Just for fun (I'm getting use to this Latex!) :

$$u = \frac{v + w}{1 + \frac{vw}{c^2}} = (\frac{0.5c + 0.5c}{1 + \frac{0.5c * 0.5c}{c^2}}) = (\frac{c}{1 + \frac{0.25c^2}{c^2}}) = (\frac{c}{1 + 0.25}}) = \frac{1}{1.25}c = 0.8c$$

 

[Gecko]

ah, i caught another problem that i did lol. when i multiplied .5c by .5c, i forgot to make the change the c to $$c^2$$.

 

[DrWarezz]

Okay..
so, what is ment exactly if an objects mass increases? Do the particles become more compressed?
Thanks alot,
[r.D]

 

[Gonzolo]

More massive means more energetic, and it gains in momentum. Its energy and momentum can increase indefinitely (unlike its speed). That's why particle accelerators have been getting bigger and bigger.
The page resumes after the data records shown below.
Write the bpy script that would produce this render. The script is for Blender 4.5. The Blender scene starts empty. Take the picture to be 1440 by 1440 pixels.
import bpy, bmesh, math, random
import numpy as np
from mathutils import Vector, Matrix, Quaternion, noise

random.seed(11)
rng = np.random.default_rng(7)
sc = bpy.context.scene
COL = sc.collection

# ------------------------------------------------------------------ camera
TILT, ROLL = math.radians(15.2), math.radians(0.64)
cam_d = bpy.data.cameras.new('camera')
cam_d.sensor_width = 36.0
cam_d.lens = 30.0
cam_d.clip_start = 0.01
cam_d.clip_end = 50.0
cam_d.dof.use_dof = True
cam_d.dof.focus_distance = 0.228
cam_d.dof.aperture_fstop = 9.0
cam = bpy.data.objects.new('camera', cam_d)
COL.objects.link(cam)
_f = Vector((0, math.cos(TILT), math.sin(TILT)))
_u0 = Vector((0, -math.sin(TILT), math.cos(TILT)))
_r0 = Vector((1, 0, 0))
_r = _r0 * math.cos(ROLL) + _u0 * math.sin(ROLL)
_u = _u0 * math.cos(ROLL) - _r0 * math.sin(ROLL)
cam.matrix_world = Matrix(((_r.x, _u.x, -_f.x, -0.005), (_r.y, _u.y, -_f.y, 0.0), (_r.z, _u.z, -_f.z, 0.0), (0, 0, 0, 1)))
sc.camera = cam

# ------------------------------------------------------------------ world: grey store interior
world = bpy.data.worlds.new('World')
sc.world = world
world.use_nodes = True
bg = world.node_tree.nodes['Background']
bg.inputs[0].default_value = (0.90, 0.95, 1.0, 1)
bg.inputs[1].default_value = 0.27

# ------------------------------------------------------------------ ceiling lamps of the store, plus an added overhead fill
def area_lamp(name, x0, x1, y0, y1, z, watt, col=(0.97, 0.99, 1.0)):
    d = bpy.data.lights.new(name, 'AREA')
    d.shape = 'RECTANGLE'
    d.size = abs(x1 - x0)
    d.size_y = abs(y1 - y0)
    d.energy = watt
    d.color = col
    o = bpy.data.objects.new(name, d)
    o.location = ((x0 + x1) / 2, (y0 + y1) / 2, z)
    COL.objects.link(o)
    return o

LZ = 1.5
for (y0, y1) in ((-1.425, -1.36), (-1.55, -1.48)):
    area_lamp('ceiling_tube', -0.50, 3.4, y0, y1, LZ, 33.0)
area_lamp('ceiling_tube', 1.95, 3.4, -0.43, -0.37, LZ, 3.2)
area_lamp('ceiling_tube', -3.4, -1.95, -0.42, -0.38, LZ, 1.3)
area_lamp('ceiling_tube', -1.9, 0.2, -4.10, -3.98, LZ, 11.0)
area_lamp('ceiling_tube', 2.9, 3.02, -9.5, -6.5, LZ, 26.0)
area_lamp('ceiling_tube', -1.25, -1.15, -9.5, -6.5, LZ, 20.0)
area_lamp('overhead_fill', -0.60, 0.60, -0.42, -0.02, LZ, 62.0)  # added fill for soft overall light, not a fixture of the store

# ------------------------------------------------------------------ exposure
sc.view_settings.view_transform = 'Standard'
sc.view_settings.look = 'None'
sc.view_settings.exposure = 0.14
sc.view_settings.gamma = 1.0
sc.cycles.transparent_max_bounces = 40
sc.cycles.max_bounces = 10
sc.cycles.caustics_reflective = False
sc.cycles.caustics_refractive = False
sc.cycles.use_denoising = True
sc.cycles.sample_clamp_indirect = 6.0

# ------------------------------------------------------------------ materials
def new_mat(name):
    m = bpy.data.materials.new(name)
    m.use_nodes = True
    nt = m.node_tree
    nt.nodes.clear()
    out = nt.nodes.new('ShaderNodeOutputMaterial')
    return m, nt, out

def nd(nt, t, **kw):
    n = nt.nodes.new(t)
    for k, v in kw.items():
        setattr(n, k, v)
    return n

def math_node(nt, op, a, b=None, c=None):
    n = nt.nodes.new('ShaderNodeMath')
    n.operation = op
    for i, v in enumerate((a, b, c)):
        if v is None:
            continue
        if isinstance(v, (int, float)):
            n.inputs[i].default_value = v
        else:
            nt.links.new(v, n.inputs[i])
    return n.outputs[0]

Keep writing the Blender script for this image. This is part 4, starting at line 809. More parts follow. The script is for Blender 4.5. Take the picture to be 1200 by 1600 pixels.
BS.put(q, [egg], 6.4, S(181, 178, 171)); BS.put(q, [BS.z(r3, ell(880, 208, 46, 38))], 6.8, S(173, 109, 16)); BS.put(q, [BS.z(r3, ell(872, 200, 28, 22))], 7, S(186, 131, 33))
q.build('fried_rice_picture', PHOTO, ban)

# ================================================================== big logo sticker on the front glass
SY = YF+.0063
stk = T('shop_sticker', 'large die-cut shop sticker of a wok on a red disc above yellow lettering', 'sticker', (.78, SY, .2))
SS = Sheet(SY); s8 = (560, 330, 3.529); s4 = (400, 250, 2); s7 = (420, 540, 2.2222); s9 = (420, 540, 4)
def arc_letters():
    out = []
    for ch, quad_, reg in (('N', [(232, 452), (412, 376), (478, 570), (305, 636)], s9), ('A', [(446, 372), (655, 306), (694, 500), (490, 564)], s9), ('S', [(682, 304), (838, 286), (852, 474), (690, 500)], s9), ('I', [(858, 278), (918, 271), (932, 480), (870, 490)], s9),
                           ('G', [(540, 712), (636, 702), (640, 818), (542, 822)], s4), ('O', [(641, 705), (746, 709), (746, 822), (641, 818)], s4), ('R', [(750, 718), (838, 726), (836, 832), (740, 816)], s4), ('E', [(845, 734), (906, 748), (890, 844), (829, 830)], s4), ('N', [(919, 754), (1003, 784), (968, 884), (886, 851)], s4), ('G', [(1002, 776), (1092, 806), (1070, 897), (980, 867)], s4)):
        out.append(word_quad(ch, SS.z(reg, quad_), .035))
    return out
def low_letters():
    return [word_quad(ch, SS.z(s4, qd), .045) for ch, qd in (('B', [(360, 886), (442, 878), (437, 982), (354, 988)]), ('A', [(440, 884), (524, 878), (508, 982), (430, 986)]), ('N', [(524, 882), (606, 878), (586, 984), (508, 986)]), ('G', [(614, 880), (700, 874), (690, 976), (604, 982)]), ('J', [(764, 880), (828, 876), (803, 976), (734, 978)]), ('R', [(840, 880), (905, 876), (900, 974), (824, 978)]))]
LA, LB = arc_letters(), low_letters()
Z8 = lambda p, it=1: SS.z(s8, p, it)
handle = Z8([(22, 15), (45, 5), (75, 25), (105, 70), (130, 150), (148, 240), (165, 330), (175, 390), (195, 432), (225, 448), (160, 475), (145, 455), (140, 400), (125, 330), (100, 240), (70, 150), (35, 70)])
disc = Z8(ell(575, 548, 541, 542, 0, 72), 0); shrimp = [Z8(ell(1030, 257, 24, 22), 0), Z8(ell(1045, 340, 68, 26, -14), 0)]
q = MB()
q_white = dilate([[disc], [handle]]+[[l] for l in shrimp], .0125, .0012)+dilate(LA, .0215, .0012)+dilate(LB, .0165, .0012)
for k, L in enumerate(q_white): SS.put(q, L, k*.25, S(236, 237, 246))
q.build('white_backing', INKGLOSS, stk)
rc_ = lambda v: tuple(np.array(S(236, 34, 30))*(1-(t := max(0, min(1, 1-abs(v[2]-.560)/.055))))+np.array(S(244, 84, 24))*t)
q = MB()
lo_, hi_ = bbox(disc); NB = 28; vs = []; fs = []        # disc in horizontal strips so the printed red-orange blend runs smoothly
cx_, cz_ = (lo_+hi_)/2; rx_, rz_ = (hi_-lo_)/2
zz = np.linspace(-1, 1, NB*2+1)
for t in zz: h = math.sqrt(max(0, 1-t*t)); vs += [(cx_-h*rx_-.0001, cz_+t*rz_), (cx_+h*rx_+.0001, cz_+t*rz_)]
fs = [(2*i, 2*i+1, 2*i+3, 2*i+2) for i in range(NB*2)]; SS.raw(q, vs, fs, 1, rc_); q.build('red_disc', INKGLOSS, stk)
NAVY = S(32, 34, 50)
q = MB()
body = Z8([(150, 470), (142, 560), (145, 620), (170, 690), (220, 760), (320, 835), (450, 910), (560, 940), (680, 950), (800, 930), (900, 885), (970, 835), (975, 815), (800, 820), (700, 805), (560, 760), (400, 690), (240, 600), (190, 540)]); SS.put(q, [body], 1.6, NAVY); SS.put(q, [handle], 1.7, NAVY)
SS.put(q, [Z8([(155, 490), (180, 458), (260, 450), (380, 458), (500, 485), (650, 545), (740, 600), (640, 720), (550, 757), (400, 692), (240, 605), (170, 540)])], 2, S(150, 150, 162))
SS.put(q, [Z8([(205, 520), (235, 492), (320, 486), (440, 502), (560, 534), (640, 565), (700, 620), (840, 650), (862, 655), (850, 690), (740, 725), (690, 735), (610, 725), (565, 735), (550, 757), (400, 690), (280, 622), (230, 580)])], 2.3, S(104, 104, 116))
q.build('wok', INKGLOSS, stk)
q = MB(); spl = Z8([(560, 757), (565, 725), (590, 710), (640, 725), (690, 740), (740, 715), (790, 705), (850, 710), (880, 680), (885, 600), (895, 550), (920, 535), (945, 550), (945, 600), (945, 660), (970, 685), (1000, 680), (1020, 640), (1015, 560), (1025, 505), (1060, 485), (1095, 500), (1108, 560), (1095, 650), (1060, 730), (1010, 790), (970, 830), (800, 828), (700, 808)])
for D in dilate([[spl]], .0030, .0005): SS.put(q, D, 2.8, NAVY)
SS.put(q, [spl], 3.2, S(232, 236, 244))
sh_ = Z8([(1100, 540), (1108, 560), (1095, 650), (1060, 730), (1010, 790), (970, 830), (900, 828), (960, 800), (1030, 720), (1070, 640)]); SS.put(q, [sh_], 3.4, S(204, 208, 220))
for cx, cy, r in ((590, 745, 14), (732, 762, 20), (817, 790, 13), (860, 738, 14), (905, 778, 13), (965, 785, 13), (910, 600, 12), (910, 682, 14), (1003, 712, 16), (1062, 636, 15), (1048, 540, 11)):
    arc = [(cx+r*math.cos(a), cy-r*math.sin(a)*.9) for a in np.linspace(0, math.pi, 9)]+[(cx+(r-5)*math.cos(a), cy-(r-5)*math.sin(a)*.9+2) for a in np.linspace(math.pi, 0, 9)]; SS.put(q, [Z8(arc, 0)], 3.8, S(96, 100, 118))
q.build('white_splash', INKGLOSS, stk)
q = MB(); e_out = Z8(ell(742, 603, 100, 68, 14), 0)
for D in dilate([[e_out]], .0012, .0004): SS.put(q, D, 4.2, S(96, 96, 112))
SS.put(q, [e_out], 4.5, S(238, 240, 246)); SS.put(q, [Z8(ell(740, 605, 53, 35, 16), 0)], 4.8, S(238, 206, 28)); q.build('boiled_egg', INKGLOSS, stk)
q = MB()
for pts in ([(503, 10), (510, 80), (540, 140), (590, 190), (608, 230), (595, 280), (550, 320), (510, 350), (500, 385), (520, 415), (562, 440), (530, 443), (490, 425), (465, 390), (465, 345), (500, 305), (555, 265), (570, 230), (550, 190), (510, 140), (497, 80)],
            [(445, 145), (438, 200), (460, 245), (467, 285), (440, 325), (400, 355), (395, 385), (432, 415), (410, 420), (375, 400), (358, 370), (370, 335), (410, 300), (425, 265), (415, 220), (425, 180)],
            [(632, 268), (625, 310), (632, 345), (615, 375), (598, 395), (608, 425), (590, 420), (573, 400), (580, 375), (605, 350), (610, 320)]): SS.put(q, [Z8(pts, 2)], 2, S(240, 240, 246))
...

The bigger and more powerful they are, the more energy you can give to the particles.

With "compression", you might be referring to Lorentz contraction, which is the space equivalent of time dilatation. It is also quite fun. A single particle however doesn't have much of a length. Contraction would apply to objects with a well-defined length, or volume.